While I don’t disagree with your analysis, I think you may be conflating objective aggregate measures of economic performance with economic disparities, which are both valid but entirely different things. It is possible, for instance, for the overall economy to be booming while an increasing number of people fall into financial distress – indeed, I think this is increasingly the story of American society in the late 20th and the 21st century. And the performance of the stock market is generally a good indicator of overall economic health, pretty much by definition, actually, since it reflects the consensus of expectations. This is true even if only a minority of the population are direct participants. Not that I credit the Orange Wanker with any of it, and in any case, the Dow and S&P both recently dropped on recession fears.
In re recession fears: Search “inverted yield curve” and you’ll get a pageful of scary articles from major outlets.
NPR has:
The bond market experienced an inversion between short and long term interest rates. Normally, returns are longer on longer bonds as holding IOUs with longer payout periods is more of a risk than those that are repaid in the short-term. The market is saying that shorter-term bonds are becoming riskier. This alone might indicate a recession is coming – or it may be a false alarm. Nobody knows yet.
It’s indeed alarming that so many households don’t even have $400 in emergency savings - even more worrisome to think about how whatever they do have in the bank would shrink if the price of gas goes up like it did in the summer of 2008. And there are plenty of entities who want to see higher energy prices.
Sherrerd, you ninja, you.
It’s actually lower than it was in 2013 (50%). So comparatively, things are better, I suppose. But in absolute terms, the 40% number tells us that a LOT of people are not living like we are in a booming economy.
I was discussing it yesterday on Twitter, so I was primed to slide into this thread.

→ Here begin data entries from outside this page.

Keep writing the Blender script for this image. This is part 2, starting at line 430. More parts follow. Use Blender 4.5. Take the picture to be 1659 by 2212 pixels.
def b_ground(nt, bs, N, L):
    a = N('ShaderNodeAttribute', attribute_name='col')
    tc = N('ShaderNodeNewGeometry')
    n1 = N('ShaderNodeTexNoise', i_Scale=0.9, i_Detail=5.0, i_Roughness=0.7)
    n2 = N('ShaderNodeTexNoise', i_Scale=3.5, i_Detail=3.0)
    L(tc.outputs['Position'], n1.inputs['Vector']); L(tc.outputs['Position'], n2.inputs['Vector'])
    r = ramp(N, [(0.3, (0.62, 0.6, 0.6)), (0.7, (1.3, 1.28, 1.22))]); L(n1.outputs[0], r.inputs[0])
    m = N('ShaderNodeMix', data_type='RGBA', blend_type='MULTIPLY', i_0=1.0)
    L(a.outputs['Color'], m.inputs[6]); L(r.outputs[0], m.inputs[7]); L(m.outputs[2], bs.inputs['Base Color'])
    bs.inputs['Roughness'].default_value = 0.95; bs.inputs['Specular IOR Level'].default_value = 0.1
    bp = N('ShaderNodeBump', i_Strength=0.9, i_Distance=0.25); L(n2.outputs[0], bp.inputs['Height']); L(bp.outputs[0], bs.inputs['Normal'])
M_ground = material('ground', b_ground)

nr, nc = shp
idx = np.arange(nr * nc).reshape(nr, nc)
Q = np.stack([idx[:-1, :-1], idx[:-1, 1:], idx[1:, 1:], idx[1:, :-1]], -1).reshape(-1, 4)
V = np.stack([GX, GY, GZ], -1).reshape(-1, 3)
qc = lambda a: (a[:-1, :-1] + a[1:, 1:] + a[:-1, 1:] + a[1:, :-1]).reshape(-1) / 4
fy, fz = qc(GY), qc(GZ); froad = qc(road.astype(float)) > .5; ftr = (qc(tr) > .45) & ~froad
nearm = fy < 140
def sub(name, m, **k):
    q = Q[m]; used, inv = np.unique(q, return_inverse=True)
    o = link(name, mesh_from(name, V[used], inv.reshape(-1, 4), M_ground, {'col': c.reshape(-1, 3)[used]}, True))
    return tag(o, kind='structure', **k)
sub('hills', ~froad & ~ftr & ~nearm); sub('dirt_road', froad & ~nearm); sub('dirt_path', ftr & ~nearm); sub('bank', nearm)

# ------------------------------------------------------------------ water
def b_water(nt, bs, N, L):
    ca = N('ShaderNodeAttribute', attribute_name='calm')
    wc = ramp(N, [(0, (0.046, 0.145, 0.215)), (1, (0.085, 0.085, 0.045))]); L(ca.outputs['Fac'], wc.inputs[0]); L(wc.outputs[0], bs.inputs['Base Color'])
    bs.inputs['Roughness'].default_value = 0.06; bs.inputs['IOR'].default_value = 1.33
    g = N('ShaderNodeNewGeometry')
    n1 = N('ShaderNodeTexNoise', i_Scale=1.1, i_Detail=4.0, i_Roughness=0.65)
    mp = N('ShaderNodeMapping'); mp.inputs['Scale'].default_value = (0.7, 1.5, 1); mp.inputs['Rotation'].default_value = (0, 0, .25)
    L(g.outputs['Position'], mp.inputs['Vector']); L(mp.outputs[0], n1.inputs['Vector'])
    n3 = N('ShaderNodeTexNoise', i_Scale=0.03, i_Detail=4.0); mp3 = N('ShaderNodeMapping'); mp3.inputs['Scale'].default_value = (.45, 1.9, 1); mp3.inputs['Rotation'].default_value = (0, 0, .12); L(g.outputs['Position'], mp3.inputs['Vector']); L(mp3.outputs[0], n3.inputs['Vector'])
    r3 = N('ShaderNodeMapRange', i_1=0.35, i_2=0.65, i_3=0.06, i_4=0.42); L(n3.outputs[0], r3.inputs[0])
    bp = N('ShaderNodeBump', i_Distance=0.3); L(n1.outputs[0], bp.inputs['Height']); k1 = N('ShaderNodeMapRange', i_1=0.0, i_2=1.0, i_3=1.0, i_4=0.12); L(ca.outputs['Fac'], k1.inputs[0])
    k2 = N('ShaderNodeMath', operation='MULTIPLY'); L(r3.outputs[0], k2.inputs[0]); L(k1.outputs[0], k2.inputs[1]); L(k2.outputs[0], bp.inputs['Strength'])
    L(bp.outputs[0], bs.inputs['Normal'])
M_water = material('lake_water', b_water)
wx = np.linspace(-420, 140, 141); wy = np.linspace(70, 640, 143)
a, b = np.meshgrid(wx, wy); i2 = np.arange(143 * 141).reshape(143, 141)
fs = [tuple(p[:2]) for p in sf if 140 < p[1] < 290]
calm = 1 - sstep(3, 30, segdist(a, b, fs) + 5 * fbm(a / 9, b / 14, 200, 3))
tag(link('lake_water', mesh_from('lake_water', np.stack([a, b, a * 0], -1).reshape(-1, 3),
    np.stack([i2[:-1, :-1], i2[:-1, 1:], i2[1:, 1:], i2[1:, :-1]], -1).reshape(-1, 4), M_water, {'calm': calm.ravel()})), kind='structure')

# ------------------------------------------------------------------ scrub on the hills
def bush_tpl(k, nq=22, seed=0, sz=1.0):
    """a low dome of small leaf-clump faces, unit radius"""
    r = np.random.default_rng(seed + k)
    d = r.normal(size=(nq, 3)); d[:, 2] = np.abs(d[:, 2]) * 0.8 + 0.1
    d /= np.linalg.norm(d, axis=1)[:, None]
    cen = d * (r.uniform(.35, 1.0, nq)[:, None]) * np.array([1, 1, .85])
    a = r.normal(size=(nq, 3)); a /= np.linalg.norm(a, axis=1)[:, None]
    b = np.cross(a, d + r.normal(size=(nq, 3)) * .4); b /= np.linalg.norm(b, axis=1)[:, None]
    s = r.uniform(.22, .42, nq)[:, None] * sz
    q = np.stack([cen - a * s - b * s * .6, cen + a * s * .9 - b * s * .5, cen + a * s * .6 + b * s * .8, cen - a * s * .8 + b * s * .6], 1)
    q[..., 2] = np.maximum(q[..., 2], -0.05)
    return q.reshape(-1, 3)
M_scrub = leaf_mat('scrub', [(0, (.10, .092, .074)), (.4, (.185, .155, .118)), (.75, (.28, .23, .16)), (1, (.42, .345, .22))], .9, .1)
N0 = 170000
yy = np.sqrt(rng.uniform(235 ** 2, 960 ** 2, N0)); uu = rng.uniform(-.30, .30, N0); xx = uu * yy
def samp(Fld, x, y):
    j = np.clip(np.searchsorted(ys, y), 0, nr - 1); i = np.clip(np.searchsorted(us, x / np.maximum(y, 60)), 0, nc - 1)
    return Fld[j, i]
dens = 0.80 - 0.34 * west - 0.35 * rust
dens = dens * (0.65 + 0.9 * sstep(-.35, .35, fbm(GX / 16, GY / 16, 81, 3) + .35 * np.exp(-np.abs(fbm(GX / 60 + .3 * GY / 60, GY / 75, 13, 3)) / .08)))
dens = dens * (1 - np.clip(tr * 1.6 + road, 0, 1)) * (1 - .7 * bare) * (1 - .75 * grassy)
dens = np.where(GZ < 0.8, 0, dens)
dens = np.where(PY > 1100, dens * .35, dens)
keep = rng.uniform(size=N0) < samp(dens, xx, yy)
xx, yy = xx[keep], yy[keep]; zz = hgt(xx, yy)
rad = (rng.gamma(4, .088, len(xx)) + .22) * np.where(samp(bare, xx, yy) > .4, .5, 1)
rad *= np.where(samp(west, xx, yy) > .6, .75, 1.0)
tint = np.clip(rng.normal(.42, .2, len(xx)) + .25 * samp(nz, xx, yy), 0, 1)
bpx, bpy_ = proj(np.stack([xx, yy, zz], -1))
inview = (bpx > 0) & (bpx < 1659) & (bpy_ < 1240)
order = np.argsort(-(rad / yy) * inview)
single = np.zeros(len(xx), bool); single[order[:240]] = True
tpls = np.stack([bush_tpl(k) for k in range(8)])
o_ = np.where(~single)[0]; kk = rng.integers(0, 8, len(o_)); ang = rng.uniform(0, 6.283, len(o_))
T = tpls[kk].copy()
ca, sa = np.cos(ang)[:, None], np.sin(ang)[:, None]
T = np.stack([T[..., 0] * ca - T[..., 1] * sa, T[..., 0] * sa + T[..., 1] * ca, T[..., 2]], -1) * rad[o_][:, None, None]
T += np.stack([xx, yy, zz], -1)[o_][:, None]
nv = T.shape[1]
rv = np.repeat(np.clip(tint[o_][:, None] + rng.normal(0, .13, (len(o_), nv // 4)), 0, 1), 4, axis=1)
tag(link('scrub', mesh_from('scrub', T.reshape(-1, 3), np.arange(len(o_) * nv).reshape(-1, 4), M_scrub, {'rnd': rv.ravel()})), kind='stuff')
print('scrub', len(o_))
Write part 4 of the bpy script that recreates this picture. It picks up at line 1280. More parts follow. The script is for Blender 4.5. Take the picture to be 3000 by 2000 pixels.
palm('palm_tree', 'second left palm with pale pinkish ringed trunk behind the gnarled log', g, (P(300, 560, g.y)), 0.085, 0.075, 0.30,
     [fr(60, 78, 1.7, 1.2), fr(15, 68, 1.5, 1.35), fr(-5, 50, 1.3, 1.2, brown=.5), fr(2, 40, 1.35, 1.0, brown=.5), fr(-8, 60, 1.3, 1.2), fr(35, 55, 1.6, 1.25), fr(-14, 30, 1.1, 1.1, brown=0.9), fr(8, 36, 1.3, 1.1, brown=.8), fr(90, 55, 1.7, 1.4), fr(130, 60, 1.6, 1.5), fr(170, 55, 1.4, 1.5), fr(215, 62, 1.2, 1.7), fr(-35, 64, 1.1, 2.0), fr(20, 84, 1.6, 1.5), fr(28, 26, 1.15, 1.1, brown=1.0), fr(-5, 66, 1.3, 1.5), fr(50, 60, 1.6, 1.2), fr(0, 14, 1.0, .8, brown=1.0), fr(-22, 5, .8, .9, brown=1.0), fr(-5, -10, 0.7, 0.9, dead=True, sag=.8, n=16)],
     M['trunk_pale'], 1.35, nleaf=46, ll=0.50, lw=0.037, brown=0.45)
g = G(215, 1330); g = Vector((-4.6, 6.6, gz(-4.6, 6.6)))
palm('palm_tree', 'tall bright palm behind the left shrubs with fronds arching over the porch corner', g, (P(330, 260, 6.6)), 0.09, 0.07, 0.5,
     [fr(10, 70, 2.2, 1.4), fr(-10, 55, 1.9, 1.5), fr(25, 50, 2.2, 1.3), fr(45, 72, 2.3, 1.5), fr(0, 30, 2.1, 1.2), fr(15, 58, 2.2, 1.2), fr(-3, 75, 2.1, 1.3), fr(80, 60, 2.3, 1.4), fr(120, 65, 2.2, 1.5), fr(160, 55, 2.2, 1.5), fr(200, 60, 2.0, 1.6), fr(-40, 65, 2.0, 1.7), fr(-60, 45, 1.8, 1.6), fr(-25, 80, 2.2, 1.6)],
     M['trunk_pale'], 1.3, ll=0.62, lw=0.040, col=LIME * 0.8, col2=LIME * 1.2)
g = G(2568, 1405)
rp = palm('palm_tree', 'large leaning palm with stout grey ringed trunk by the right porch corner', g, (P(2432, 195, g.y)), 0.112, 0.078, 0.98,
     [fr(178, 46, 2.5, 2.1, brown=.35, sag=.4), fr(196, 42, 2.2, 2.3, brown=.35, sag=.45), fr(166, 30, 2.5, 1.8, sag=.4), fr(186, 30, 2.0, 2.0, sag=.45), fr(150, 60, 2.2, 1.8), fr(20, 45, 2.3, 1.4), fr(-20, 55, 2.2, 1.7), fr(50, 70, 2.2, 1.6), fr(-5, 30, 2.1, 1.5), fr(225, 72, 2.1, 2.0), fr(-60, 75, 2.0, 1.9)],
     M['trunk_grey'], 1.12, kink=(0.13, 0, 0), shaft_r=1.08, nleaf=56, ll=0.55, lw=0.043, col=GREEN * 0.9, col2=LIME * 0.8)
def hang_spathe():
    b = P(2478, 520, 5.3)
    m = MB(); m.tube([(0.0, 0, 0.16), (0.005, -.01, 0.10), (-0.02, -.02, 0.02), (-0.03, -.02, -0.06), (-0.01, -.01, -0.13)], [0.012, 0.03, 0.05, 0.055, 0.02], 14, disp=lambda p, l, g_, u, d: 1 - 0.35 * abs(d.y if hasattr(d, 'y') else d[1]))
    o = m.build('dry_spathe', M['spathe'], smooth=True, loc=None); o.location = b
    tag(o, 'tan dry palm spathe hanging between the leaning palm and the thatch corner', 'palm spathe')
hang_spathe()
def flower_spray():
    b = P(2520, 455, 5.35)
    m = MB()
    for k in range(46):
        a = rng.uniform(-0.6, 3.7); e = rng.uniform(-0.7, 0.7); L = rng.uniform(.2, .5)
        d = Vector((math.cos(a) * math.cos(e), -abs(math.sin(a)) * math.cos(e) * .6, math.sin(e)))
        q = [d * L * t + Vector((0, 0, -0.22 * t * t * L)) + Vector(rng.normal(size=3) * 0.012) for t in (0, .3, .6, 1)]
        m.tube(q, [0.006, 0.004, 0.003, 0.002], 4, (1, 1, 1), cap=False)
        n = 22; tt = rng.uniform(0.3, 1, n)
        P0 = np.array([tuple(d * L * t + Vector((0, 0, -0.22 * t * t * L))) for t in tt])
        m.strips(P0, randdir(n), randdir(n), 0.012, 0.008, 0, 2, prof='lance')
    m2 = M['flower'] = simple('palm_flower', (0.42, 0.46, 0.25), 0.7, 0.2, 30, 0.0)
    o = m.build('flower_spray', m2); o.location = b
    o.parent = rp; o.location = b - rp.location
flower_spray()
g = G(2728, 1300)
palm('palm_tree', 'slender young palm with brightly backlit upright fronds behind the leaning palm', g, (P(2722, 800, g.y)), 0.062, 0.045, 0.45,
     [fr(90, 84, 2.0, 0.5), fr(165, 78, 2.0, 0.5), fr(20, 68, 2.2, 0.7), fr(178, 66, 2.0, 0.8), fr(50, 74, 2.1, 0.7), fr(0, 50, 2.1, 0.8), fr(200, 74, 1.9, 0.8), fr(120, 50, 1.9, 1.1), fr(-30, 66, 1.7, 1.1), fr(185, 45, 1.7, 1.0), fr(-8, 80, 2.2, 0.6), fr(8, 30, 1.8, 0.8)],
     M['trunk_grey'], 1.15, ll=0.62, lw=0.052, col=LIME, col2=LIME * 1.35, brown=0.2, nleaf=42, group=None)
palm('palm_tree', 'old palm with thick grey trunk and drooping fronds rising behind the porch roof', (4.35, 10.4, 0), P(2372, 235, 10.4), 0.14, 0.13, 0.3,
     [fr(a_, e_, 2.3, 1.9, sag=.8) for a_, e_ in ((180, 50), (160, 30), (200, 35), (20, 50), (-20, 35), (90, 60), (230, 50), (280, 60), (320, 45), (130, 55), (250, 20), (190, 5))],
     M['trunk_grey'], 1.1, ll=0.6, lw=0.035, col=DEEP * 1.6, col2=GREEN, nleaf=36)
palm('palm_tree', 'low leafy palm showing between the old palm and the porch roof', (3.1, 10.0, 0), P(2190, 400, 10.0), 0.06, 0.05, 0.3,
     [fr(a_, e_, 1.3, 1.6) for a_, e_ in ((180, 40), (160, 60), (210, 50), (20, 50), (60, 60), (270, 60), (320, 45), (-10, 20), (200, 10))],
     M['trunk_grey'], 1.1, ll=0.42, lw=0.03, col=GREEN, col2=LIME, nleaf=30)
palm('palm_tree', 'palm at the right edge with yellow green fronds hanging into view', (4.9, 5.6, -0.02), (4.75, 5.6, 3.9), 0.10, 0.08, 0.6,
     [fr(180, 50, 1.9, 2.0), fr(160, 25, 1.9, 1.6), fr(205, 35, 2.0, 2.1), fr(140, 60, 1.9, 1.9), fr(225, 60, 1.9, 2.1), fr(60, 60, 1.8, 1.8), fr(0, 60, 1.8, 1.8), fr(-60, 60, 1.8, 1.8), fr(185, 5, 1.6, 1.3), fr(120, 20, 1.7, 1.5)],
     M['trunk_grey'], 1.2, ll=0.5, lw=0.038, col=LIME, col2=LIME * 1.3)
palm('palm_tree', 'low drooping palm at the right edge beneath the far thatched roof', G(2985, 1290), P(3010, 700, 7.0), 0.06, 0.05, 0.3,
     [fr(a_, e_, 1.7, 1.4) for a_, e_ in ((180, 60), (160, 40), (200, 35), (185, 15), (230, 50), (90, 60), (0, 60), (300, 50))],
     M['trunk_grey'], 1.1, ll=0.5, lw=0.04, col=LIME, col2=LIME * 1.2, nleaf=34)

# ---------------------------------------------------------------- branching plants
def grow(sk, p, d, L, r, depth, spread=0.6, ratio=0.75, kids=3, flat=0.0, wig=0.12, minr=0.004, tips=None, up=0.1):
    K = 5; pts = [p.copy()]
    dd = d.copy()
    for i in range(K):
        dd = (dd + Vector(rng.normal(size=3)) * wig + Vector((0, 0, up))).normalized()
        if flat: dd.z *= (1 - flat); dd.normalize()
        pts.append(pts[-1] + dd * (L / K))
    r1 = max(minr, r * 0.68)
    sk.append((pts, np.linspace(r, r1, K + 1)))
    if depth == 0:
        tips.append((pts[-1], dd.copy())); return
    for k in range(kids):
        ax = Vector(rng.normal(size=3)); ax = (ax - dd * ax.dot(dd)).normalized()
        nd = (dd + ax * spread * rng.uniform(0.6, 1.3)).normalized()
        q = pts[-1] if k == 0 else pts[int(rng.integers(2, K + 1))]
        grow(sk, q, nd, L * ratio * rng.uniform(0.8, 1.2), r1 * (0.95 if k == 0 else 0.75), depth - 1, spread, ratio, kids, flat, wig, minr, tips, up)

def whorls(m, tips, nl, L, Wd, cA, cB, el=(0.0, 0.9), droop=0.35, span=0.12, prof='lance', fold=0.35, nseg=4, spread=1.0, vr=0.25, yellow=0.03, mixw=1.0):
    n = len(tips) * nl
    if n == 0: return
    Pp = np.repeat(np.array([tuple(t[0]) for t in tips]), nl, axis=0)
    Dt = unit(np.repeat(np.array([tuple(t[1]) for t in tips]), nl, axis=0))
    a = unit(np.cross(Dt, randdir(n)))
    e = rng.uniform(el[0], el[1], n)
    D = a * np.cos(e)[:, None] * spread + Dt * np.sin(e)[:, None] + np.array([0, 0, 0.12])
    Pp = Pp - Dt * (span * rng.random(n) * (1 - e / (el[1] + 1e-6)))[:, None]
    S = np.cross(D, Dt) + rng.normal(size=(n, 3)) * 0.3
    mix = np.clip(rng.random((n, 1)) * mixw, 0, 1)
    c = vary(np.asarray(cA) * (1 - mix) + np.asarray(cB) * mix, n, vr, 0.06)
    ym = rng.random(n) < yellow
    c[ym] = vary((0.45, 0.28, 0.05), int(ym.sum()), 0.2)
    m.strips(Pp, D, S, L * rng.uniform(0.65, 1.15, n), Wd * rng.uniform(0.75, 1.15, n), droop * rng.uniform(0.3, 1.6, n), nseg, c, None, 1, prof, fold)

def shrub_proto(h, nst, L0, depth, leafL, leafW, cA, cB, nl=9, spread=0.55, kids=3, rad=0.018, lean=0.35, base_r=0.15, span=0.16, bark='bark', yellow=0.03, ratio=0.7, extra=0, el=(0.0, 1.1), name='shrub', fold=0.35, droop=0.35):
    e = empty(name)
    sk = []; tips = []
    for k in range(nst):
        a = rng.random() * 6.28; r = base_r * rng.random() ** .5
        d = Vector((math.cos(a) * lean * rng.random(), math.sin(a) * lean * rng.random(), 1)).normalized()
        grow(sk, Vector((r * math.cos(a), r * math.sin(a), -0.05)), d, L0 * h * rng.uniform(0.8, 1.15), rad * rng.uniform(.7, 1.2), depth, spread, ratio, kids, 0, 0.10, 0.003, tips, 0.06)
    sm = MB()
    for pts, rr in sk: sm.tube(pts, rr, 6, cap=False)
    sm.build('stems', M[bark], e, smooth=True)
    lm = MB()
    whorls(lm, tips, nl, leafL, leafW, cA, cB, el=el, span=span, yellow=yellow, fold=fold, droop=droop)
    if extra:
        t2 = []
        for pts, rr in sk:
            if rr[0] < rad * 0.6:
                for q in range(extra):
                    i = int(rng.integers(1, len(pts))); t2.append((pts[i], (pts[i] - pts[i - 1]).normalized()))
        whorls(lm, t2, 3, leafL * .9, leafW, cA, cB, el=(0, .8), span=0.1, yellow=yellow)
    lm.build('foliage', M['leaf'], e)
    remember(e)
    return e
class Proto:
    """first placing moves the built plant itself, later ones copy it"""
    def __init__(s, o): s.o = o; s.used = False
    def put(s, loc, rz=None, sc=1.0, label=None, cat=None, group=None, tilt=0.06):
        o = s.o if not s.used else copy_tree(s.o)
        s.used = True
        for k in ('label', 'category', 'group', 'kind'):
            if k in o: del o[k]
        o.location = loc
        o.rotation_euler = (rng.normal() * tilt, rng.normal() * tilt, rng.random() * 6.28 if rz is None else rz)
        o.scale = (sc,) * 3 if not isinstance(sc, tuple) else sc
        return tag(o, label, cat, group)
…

But seriously: I’m sure none of us want to be rooting for the economy to tank, but on the other hand, maybe we’re better off with a failing economy than with thermonuclear annihilation. (Or in other words, the faster we can get a majority of voters to demand that their Senators vote to convict the impeached Trump, the faster we can get started on fixing the economy, free of the fear that Deranged Donnie will end civilization.)
I was thinking of the last 200 years or so, not just the past few years. And in relative terms, of course,
It’s the catch 22 of a consumption economy. A “booming” economy requires people to be spending their money, not sitting on it.
I know quite a few folks in that 40% earn very decent, middle-class salaries. Their problem isn’t poverty, but that they do not know how to manage their money.
Could it be that the cost of housing and necessities are going up up up, and wages have been stagnant since the seventies? It couldn’t be that, could it?
It could be, but ultimately it’s just that those people are bad at money; that’s why they have none. It has nothing to do with external forces that they cannot control or influence: it’s all because of personal deficiencies that they have problems, right Coastal Maineiac?
Here’s an inflation-adjusted chart of household income (not the same as salaries, I know, but it’s what I could find) for the past 51 years, ending at 2018. The second chart has households divided into quintiles by income, as well as showing a line for the top 5%. The middle quintile has gone up 35% (adjusted for inflation) since 1967. That’s an average of about 0.7% over inflation per year. The other quintiles have done worse or better, but that is the middle one. That’s the 2nd chart.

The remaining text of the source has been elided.